> _GIVEN INFORMATION_

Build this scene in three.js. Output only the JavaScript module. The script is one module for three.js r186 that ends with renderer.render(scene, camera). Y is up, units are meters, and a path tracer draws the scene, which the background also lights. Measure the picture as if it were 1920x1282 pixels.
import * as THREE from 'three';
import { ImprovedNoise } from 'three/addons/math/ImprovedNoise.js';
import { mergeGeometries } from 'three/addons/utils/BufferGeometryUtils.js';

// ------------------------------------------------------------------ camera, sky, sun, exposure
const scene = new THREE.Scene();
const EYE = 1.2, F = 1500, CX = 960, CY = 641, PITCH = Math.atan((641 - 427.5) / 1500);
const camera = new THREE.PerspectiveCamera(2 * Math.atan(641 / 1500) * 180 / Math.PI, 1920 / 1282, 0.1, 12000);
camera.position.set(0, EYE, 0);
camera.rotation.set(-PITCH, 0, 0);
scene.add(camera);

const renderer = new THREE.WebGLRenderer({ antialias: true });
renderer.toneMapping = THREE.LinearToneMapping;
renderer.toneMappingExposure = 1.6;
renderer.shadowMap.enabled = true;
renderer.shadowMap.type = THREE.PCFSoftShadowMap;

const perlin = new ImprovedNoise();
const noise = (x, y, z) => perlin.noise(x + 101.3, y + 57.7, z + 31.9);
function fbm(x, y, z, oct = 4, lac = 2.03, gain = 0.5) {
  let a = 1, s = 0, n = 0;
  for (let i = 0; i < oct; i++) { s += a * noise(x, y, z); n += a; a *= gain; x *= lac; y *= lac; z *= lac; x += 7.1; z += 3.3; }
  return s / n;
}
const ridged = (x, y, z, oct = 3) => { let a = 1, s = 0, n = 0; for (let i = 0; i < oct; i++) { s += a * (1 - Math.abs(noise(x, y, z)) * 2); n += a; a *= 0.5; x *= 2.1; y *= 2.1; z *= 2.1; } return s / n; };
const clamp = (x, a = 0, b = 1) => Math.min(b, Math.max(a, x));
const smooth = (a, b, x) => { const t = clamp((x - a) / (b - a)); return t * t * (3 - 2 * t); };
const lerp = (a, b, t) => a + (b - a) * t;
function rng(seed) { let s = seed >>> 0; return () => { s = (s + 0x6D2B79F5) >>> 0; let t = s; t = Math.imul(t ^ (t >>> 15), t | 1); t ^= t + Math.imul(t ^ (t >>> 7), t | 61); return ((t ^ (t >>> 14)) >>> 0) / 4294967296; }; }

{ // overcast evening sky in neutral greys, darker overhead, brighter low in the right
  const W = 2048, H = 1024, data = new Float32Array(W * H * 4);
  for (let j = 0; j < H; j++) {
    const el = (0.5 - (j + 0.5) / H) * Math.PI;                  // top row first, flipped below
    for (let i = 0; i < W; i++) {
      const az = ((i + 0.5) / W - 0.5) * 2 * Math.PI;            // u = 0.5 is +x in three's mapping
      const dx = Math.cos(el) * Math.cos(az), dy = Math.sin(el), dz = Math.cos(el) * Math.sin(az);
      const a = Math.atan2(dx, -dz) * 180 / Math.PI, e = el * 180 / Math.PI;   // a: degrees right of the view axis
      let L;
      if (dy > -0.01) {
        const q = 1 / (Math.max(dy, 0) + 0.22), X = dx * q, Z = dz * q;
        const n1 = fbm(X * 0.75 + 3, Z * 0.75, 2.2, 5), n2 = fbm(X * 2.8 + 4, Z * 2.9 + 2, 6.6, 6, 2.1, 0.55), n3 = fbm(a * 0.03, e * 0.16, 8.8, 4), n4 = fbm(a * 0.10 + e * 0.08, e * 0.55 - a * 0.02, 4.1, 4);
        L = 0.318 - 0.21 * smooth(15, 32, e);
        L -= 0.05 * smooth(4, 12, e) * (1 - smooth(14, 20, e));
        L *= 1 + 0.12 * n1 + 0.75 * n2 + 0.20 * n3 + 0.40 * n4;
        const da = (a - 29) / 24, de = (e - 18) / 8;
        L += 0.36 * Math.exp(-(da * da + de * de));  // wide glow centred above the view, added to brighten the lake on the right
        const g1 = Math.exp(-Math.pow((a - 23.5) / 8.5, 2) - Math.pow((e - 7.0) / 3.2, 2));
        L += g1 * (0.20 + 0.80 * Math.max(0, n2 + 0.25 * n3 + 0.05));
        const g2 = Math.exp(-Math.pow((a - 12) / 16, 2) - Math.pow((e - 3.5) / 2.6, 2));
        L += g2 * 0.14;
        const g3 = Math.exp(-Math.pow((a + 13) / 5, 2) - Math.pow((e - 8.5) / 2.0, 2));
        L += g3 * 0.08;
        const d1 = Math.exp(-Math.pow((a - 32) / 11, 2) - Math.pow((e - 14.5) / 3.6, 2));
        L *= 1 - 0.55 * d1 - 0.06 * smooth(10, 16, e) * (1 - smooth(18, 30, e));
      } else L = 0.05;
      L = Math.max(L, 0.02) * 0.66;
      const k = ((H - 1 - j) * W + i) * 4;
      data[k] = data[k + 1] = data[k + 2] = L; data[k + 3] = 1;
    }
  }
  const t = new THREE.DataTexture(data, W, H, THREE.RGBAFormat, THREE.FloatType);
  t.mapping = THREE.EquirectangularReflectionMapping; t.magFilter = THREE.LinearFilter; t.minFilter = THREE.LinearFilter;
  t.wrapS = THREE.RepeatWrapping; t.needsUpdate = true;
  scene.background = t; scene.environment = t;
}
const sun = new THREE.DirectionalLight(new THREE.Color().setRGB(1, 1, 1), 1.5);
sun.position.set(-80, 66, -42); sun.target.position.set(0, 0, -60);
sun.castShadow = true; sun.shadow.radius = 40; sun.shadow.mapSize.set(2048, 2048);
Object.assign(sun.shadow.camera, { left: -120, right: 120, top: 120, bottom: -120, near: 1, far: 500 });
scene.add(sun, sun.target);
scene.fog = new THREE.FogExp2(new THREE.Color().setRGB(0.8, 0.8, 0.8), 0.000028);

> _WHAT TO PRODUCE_
Go through the material above line by line and copy it exactly.

> _RESPONSE FOR THIS EXERCISE_
Build this scene in three.js. Output only the JavaScript module. The script is one module for three.js r186 that ends with renderer.render(scene, camera). Y is up, units are meters, and a path tracer draws the scene, which the background also lights. Measure the picture as if it were 1920x1282 pixels.
import * as THREE from 'three';
import { ImprovedNoise } from 'three/addons/math/ImprovedNoise.js';
import { mergeGeometries } from 'three/addons/utils/BufferGeometryUtils.js';

// ------------------------------------------------------------------ camera, sky, sun, exposure
const scene = new THREE.Scene();
const EYE = 1.2, F = 1500, CX = 960, CY = 641, PITCH = Math.atan((641 - 427.5) / 1500);
const camera = new THREE.PerspectiveCamera(2 * Math.atan(641 / 1500) * 180 / Math.PI, 1920 / 1282, 0.1, 12000);
camera.position.set(0, EYE, 0);
camera.rotation.set(-PITCH, 0, 0);
scene.add(camera);

const renderer = new THREE.WebGLRenderer({ antialias: true });
renderer.toneMapping = THREE.LinearToneMapping;
renderer.toneMappingExposure = 1.6;
renderer.shadowMap.enabled = true;
renderer.shadowMap.type = THREE.PCFSoftShadowMap;

const perlin = new ImprovedNoise();
const noise = (x, y, z) => perlin.noise(x + 101.3, y + 57.7, z + 31.9);
function fbm(x, y, z, oct = 4, lac = 2.03, gain = 0.5) {
  let a = 1, s = 0, n = 0;
  for (let i = 0; i < oct; i++) { s += a * noise(x, y, z); n += a; a *= gain; x *= lac; y *= lac; z *= lac; x += 7.1; z += 3.3; }
  return s / n;
}
const ridged = (x, y, z, oct = 3) => { let a = 1, s = 0, n = 0; for (let i = 0; i < oct; i++) { s += a * (1 - Math.abs(noise(x, y, z)) * 2); n += a; a *= 0.5; x *= 2.1; y *= 2.1; z *= 2.1; } return s / n; };
const clamp = (x, a = 0, b = 1) => Math.min(b, Math.max(a, x));
const smooth = (a, b, x) => { const t = clamp((x - a) / (b - a)); return t * t * (3 - 2 * t); };
const lerp = (a, b, t) => a + (b - a) * t;
function rng(seed) { let s = seed >>> 0; return () => { s = (s + 0x6D2B79F5) >>> 0; let t = s; t = Math.imul(t ^ (t >>> 15), t | 1); t ^= t + Math.imul(t ^ (t >>> 7), t | 61); return ((t ^ (t >>> 14)) >>> 0) / 4294967296; }; }

{ // overcast evening sky in neutral greys, darker overhead, brighter low in the right
  const W = 2048, H = 1024, data = new Float32Array(W * H * 4);
  for (let j = 0; j < H; j++) {
    const el = (0.5 - (j + 0.5) / H) * Math.PI;                  // top row first, flipped below
    for (let i = 0; i < W; i++) {
      const az = ((i + 0.5) / W - 0.5) * 2 * Math.PI;            // u = 0.5 is +x in three's mapping
      const dx = Math.cos(el) * Math.cos(az), dy = Math.sin(el), dz = Math.cos(el) * Math.sin(az);
      const a = Math.atan2(dx, -dz) * 180 / Math.PI, e = el * 180 / Math.PI;   // a: degrees right of the view axis
      let L;
      if (dy > -0.01) {
        const q = 1 / (Math.max(dy, 0) + 0.22), X = dx * q, Z = dz * q;
        const n1 = fbm(X * 0.75 + 3, Z * 0.75, 2.2, 5), n2 = fbm(X * 2.8 + 4, Z * 2.9 + 2, 6.6, 6, 2.1, 0.55), n3 = fbm(a * 0.03, e * 0.16, 8.8, 4), n4 = fbm(a * 0.10 + e * 0.08, e * 0.55 - a * 0.02, 4.1, 4);
        L = 0.318 - 0.21 * smooth(15, 32, e);
        L -= 0.05 * smooth(4, 12, e) * (1 - smooth(14, 20, e));
        L *= 1 + 0.12 * n1 + 0.75 * n2 + 0.20 * n3 + 0.40 * n4;
        const da = (a - 29) / 24, de = (e - 18) / 8;
        L += 0.36 * Math.exp(-(da * da + de * de));  // wide glow centred above the view, added to brighten the lake on the right
        const g1 = Math.exp(-Math.pow((a - 23.5) / 8.5, 2) - Math.pow((e - 7.0) / 3.2, 2));
        L += g1 * (0.20 + 0.80 * Math.max(0, n2 + 0.25 * n3 + 0.05));
        const g2 = Math.exp(-Math.pow((a - 12) / 16, 2) - Math.pow((e - 3.5) / 2.6, 2));
        L += g2 * 0.14;
        const g3 = Math.exp(-Math.pow((a + 13) / 5, 2) - Math.pow((e - 8.5) / 2.0, 2));
        L += g3 * 0.08;
        const d1 = Math.exp(-Math.pow((a - 32) / 11, 2) - Math.pow((e - 14.5) / 3.6, 2));
        L *= 1 - 0.55 * d1 - 0.06 * smooth(10, 16, e) * (1 - smooth(18, 30, e));
      } else L = 0.05;
      L = Math.max(L, 0.02) * 0.66;
      const k = ((H - 1 - j) * W + i) * 4;
      data[k] = data[k + 1] = data[k + 2] = L; data[k + 3] = 1;
    }
  }
  const t = new THREE.DataTexture(data, W, H, THREE.RGBAFormat, THREE.FloatType);
  t.mapping = THREE.EquirectangularReflectionMapping; t.magFilter = THREE.LinearFilter; t.minFilter = THREE.LinearFilter;
  t.wrapS = THREE.RepeatWrapping; t.needsUpdate = true;
  scene.background = t; scene.environment = t;
}
const sun = new THREE.DirectionalLight(new THREE.Color().setRGB(1, 1, 1), 1.5);
sun.position.set(-80, 66, -42); sun.target.position.set(0, 0, -60);
sun.castShadow = true; sun.shadow.radius = 40; sun.shadow.mapSize.set(2048, 2048);
Object.assign(sun.shadow.camera, { left: -120, right: 120, top: 120, bottom: -120, near: 1, far: 500 });
scene.add(sun, sun.target);
scene.fog = new THREE.FogExp2(new THREE.Color().setRGB(0.8, 0.8, 0.8), 0.000028);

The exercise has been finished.